Phase 2: Design Brief

After the interview, synthesize everything into a structured design brief. Present it to the user for confirmation before considering this skill complete.

Brief Structure

1. Feature Summary (2-3 sentences) What this is, who it's for, what it needs to accomplish.

2. Primary User Action The single most important thing a user should do or understand here.

3. Design Direction How this should feel. What aesthetic approach fits. Reference the project's design context from .impeccable.md and explain how this feature should express it.

4. Layout Strategy High-level spatial approach: what gets emphasis, what's secondary, how information flows. Describe the visual hierarchy and rhythm, not specific CSS.

5. Key States List every state the feature needs: default, empty, loading, error, success, edge cases. For each, note what the user needs to see and feel.

6. Interaction Model How users interact with this feature. What happens on click, hover, scroll? What feedback do they get? What's the flow from entry to completion?

7. Content Requirements What copy, labels, empty state messages, error messages, and microcopy are needed. Note any dynamic content and its realistic ranges.

8. Recommended References Based on the brief, list which impeccable reference files would be most valuable during implementation (e.g., spatial-design.md for complex layouts, motion-design.md for animated features, interaction-design.md for form-heavy features).

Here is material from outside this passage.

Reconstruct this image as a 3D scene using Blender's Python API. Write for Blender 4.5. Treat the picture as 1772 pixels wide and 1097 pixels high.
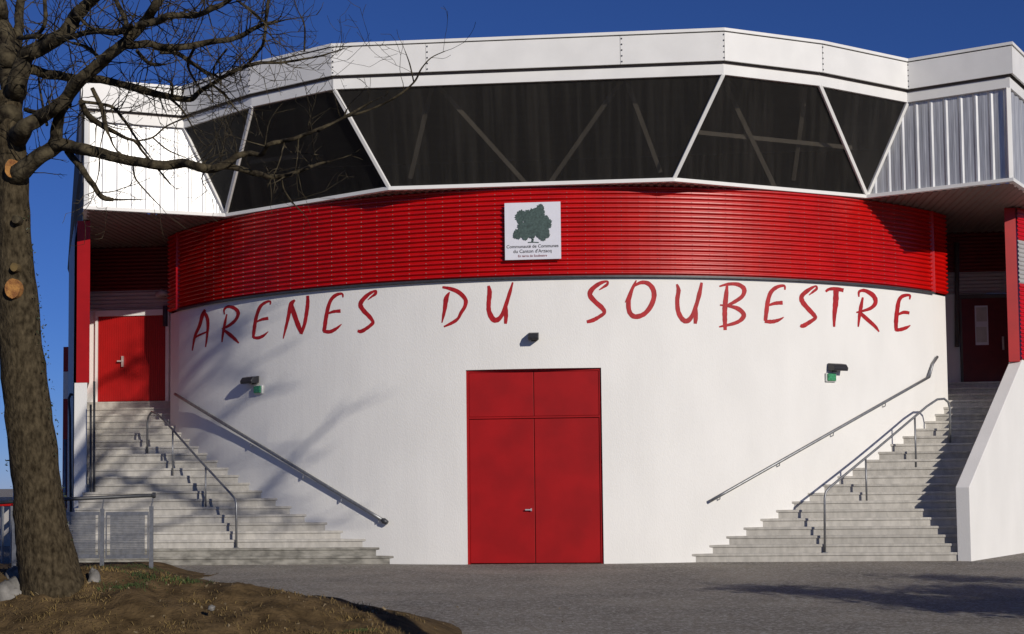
import bpy, math, random
from mathutils import Vector, Matrix, noise
random.seed(7)
S = bpy.context.scene
COL = S.collection
for o in list(bpy.data.objects): bpy.data.objects.remove(o)

# ---------------------------------------------------------------- camera
FOC, PITCH, ROLL, CY, EYE = 2500.0, 0.0591, 0.0108, 687.05, 1.6     # focal length and principal row in photo pixels
cp, sp = math.cos(PITCH), math.sin(PITCH)
FW = Vector((0, cp, sp)); UP0 = Vector((0, -sp, cp)); RT0 = Vector((1, 0, 0))
RT = math.cos(ROLL)*RT0 - math.sin(ROLL)*UP0
UP = math.sin(ROLL)*RT0 + math.cos(ROLL)*UP0
cd = bpy.data.cameras.new('camera'); cam = bpy.data.objects.new('camera', cd); COL.objects.link(cam)
B = -FW
cam.matrix_world = Matrix(((RT.x, UP.x, B.x, 0), (RT.y, UP.y, B.y, 0), (RT.z, UP.z, B.z, EYE), (0, 0, 0, 1)))
cd.sensor_width = 36; cd.lens = FOC/1772*36; cd.shift_y = (CY-548.5)/1772
cd.clip_start = .1; cd.clip_end = 6000
S.camera = cam

# ---------------------------------------------------------------- building frame: s right, t deep, z up, origin at the door sill
AX, AY, TH = 0.4157, 28.3476, 0.0968
cT, sT = math.cos(TH), math.sin(TH)
def world(p): return Vector((AX + cT*p[0] + sT*p[1], AY - sT*p[0] + cT*p[1], p[2]))
def local(P):
    X, Y = P[0]-AX, P[1]-AY
    return Vector((cT*X - sT*Y, sT*X + cT*Y, P[2]))

# ---------------------------------------------------------------- light
SUN_AZ, SUN_EL = math.radians(38), math.radians(20)                # azimuth in the building frame, from its outward axis to the right
sl = Vector((math.sin(SUN_AZ), -math.cos(SUN_AZ), 0))
sw = Vector((cT*sl.x + sT*sl.y, -sT*sl.x + cT*sl.y, 0))
SUN = Vector((sw.x*math.cos(SUN_EL), sw.y*math.cos(SUN_EL), math.sin(SUN_EL)))
w = bpy.data.worlds.new('World'); S.world = w; w.use_nodes = True
nt = w.node_tree; nt.nodes.clear()
sky = nt.nodes.new('ShaderNodeTexSky'); sky.sky_type = 'NISHITA'; sky.sun_disc = False
sky.sun_elevation = SUN_EL; sky.sun_rotation = math.atan2(SUN.x, SUN.y)
sky.altitude = 2500; sky.air_density = 1.0; sky.dust_density = .1; sky.ozone_density = 10
bg = nt.nodes.new('ShaderNodeBackground'); bg.inputs['Strength'].default_value = .061
wo = nt.nodes.new('ShaderNodeOutputWorld')
tint = nt.nodes.new('ShaderNodeMixRGB'); tint.blend_type = 'MULTIPLY'; tint.inputs[0].default_value = 1; tint.inputs[2].default_value = (1.0, .84, 1.02, 1)
nt.links.new(sky.outputs[0], tint.inputs[1]); nt.links.new(tint.outputs[0], bg.inputs[0]); nt.links.new(bg.outputs[0], wo.inputs[0])
ld = bpy.data.lights.new('sun', 'SUN'); ld.energy = 3.4; ld.angle = math.radians(.42); ld.color = (1, .935, .83)
so = bpy.data.objects.new('sun', ld); COL.objects.link(so)
so.rotation_euler = SUN.to_track_quat('Z', 'Y').to_euler(); so.location = SUN*60
S.view_settings.view_transform = 'Standard'; S.view_settings.look = 'None'
S.view_settings.exposure = 0; S.view_settings.gamma = 1; S.view_settings.use_curve_mapping = False

# ---------------------------------------------------------------- from a photo pixel to a real point on a known surface
def ray(u, v): return FW + RT*((u-886)/FOC) - UP*((v-CY)/FOC)
CAMW = Vector((0, 0, EYE)); CAML = local(CAMW)
def rayl(u, v): d = ray(u, v); return Vector((cT*d.x - sT*d.y, sT*d.x + cT*d.y, d.z))
def at_t(u, v, t): d = rayl(u, v); return CAML + d*((t-CAML.y)/d.y)
def at_z(u, v, z): d = rayl(u, v); return CAML + d*((z-EYE)/d.z)
RAD = 11.1789
def at_wall(u, v, out=0.0):
    d = rayl(u, v); R = RAD+out; cx, cy = CAML.x, CAML.y-RAD
    a = d.x**2+d.y**2; b = 2*(d.x*cx+d.y*cy); c = cx*cx+cy*cy-R*R
    return CAML + d*((-b-math.sqrt(max(0, b*b-4*a*c)))/(2*a))
def at_plane(u, v, P, Q):                                            # vertical plane through P and Q
    n = Vector((-(Q[1]-P[1]), Q[0]-P[0], 0)); d = rayl(u, v)
    return CAML + d*((Vector(P)-CAML).dot(n)/d.dot(n))
def at_depth(u, v, D): d = ray(u, v); return CAMW + d*(D/d.y)         # world coordinates
def wall_t(s, out=0.0): return RAD - math.sqrt((RAD+out)**2 - s*s)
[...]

9. Open Questions Anything unresolved that the implementer should resolve during build.


ask the user directly to clarify what you cannot infer. Get explicit confirmation of the brief before finishing. If the user disagrees with any part, revisit the relevant discovery questions.

Once confirmed, the brief is complete. The user can now hand it to /impeccable, or use it to guide any other implementation approach. (If the user wants the full discovery-then-build flow in one step, they should use /impeccable craft instead, which runs this skill internally.)